Set targets for white working-class access, MPs tell regulator

Education Committee says Office for Students must take tougher action on dearth of disadvantaged white pupils entering higher education

六月 22, 2021
Archery target
Source: iStock

England’s sector regulator should set specific targets to improve the entry rate of white working-class students to higher education, MPs say.

The House of Commons Education Committee says in a report that white working-class students have been let down by “decades of neglect” and that the large number of disadvantaged white British pupils who underachieve in education “remains a significant obstacle to closing the overall attainment gap”.

In the report, the committee notes that the proportion of white British pupils who were eligible for free school meals who had entered higher education by the age of 19 in 2018-19 was 16 per cent, the lowest of any ethnic group other than Travellers of Irish heritage and Gypsy/Roma.

The committee says the Office for Students must implement a target for “inclusion of pupils from disadvantaged white backgrounds, to ensure that white working-class students’ participation in HE is a key priority for all universities”.

The committee says it is “concerned to hear that higher education providers are failing to tackle this problem proactively” through their access and participation plans. The OfS should therefore review how providers are held to account on supporting all disadvantaged groups in higher education, ensuring that white students complete their courses successfully and continue on to good careers, the report says.

The OfS should report to Parliament in a year’s time on its progress towards the targets and measures, it adds.

The report does acknowledge that while relatively high numbers of students from ethnic minority backgrounds do go to university, they are more likely to drop out. The committee advocates focusing widening participation efforts on geographic-based measures, “which will be more effective at targeting the barriers faced by working-class communities, including majority white communities, in left-behind areas”.

Recent analysis from the OfS showed that white disadvantaged students from former industrial towns and cities across the north and the Midlands, or coastal towns, had the lowest rates of participation in higher education, while the entry rate for poor white students in London was nearly 8 percentage points higher than any other region.

Although the report acknowledges that the participation rate for disadvantaged white pupils “is a clear indictment of the failures and attainment gaps that accumulate throughout primary and secondary education”, it also calls on higher education providers to do more to improve access from this group.

Money spent by institutions on access should be sent “upstream” to better inform pupils about the benefits of higher education or to encourage more students to consider degree apprenticeships, the report says.

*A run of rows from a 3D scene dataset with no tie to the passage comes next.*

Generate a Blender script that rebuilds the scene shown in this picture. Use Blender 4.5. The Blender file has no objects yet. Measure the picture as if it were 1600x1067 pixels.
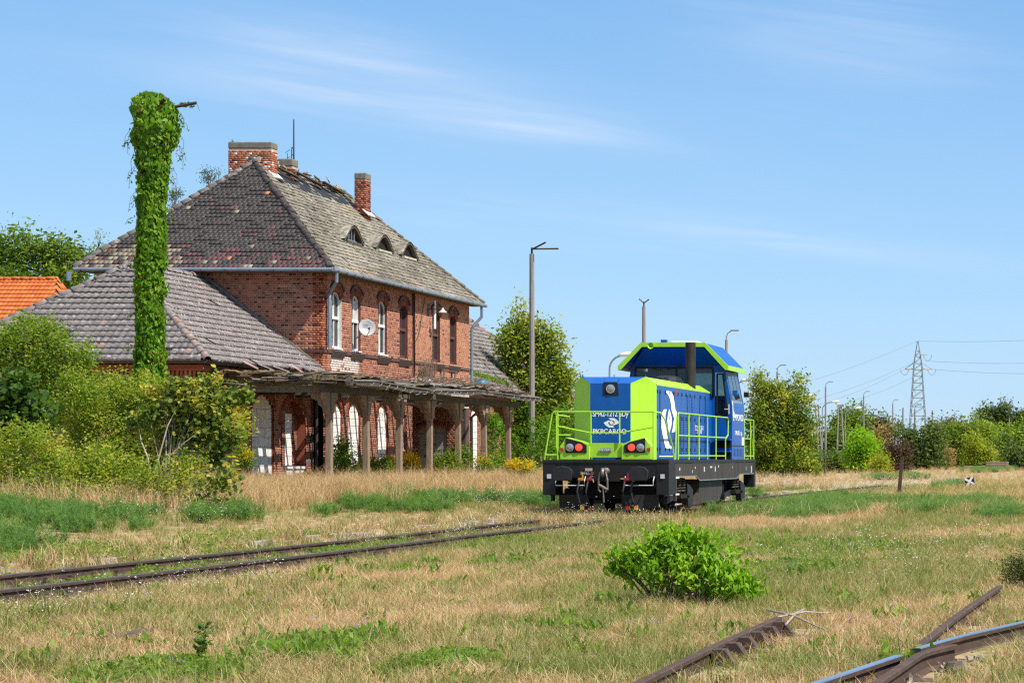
import bpy, math, random
import numpy as np
from mathutils import Vector, Matrix

# ------------------------------------------------------------------ camera, sky, sun, exposure
scene = bpy.context.scene
COL = scene.collection
F, CX, HY, EYE = 3500.0, 1770.0, 715.0, 1.6      # focal length, vanishing point of the track (photo pixels), eye height


def P(px, py, Y):
    """Point at distance Y that the photograph shows at (px, py)."""
    return Vector(((px - CX) * Y / F, Y, EYE + (HY - py) * Y / F))


cam_d = bpy.data.cameras.new('camera')
cam = bpy.data.objects.new('camera', cam_d)
COL.objects.link(cam)
cam.location = (0, 0, EYE)
cam.rotation_euler = (math.radians(90), 0, 0)
cam_d.sensor_width = 36.0
cam_d.lens = 36.0 * F / 1600.0
cam_d.shift_x = -(CX - 800.0) / 1600.0
cam_d.shift_y = (HY - 533.5) / 1600.0
cam_d.clip_end = 20000
cam_d.clip_start = 0.5
scene.camera = cam

SUN = Vector((1.0, -0.40, 1.40)).normalized()
elev = math.asin(SUN.z)
world = bpy.data.worlds.new('World')
scene.world = world
world.use_nodes = True
wt = world.node_tree
wn, wl = wt.nodes, wt.links
bg = wn['Background']
sky = wn.new('ShaderNodeTexSky')
sky.sky_type = 'NISHITA'
sky.sun_disc = False
sky.sun_elevation = elev
sky.sun_rotation = math.atan2(SUN.x, SUN.y)
sky.altitude = 0
sky.air_density = 1.0
sky.dust_density = 0.35
sky.ozone_density = 2.2
bg.inputs['Strength'].default_value = 0.15
# thin cirrus, laid out over the whole sky by direction (azimuth, elevation)
geo = wn.new('ShaderNodeTexCoord')
sep = wn.new('ShaderNodeSeparateXYZ')
wl.new(geo.outputs['Generated'], sep.inputs[0])


def wmath(op, a, b=None, c=None):
    n = wn.new('ShaderNodeMath')
    n.operation = op
    for i, v in enumerate((a, b, c)):
        if v is None:
            continue
        if isinstance(v, (int, float)):
            n.inputs[i].default_value = v
        else:
            wl.new(v, n.inputs[i])
    return n.outputs[0]


az = wmath('ARCTAN2', sep.outputs[0], sep.outputs[1])
el = wmath('ARCSINE', sep.outputs[2])
comb = wn.new('ShaderNodeCombineXYZ')
wl.new(wmath('MULTIPLY', az, 1.0), comb.inputs[0])
wl.new(wmath('ADD', el, wmath('MULTIPLY', az, 0.10)), comb.inputs[1])


def cirrus(scale_x, scale_y, detail, lo, hi, off):
    mp = wn.new('ShaderNodeMapping')
    mp.inputs['Scale'].default_value = (scale_x, scale_y, 1)
    mp.inputs['Location'].default_value = (off, off * 0.37, off * 1.3)
    wl.new(comb.outputs[0], mp.inputs[0])
    nz = wn.new('ShaderNodeTexNoise')
    nz.inputs['Scale'].default_value = 1.0
    nz.inputs['Detail'].default_value = detail
    nz.inputs['Roughness'].default_value = 0.55
    nz.inputs['Distortion'].default_value = 0.6
    wl.new(mp.outputs[0], nz.inputs['Vector'])
    mr = wn.new('ShaderNodeMapRange')
    mr.interpolation_type = 'SMOOTHSTEP'
    mr.inputs['From Min'].default_value = lo
    mr.inputs['From Max'].default_value = hi
    wl.new(nz.outputs['Fac'], mr.inputs['Value'])
    return mr.outputs[0]


def streak(px0, py0, length, thick):
    """soft window round one wisp of the photograph, in (azimuth, elevation)"""
    a0 = math.atan2(px0 - CX, F)
    e0 = math.atan2(HY - py0, math.hypot(F, px0 - CX)) + 0.10 * a0
    dx = wmath('DIVIDE', wmath('SUBTRACT', comb_x, a0), length)
    dy = wmath('DIVIDE', wmath('SUBTRACT', comb_y, e0), thick)
    r = wmath('ADD', wmath('MULTIPLY', dx, dx), wmath('MULTIPLY', dy, dy))
    return wmath('POWER', 2.718, wmath('MULTIPLY', r, -1.0))


s2 = wn.new('ShaderNodeSeparateXYZ')
wl.new(comb.outputs[0], s2.inputs[0])
comb_x, comb_y = s2.outputs[0], s2.outputs[1]
veil = cirrus(3.0, 26.0, 6, 0.46, 0.80, 3.7)
fib = cirrus(9.0, 120.0, 8, 0.30, 0.75, 1.2)
w1 = streak(640, 165, 0.090, 0.0105)
w2 = streak(850, 198, 0.036, 0.0045)
w3 = streak(500, 68, 0.050, 0.010)
w4 = streak(1330, 60, 0.060, 0.022)
w5 = streak(1250, 378, 0.090, 0.006)
wsum = wmath('ADD', wmath('ADD', wmath('MULTIPLY', w1, 0.44), wmath('MULTIPLY', w2, 0.34)),
             wmath('ADD', wmath('MULTIPLY', w3, 0.36), wmath('ADD', wmath('MULTIPLY', w4, 0.24), wmath('MULTIPLY', w5, 0.22))))
cl = wmath('ADD', wmath('MULTIPLY', wsum, wmath('ADD', 0.35, wmath('MULTIPLY', fib, 0.75))),
           wmath('MULTIPLY', wmath('MULTIPLY', veil, fib), 0.16))
cl = wmath('MINIMUM', cl, 0.8)
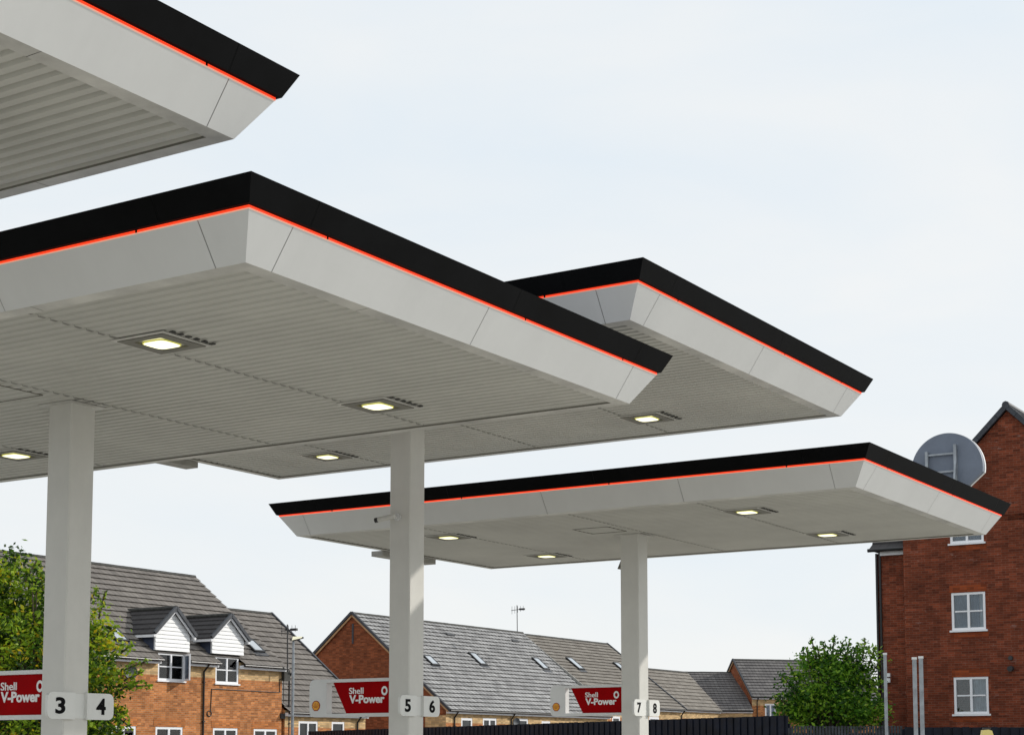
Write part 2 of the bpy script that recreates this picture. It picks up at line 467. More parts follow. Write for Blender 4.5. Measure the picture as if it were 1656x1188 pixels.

The report adds that MPs believe that the term “white privilege” is unhelpful when it comes to addressing the attainment gap because it fails to recognise the disadvantage many poorer pupils face. However, minutes from the committee’s discussions of the report show that members were divided on the extent of this.

Robert Halfon, chair of the Education Committee, said that for decades white working-class pupils “have been let down and neglected by an education system that condemns them to falling behind their peers every step of the way”.

“If the government is serious about closing the overall attainment gap, then the problems faced by the biggest group of disadvantaged pupils can no longer be swept under the carpet. Never again should we lazily put the gap down to poverty alone, given that we know free school meal eligible pupils from other ethnic groups consistently outperform their white British peers,” Mr Halfon said.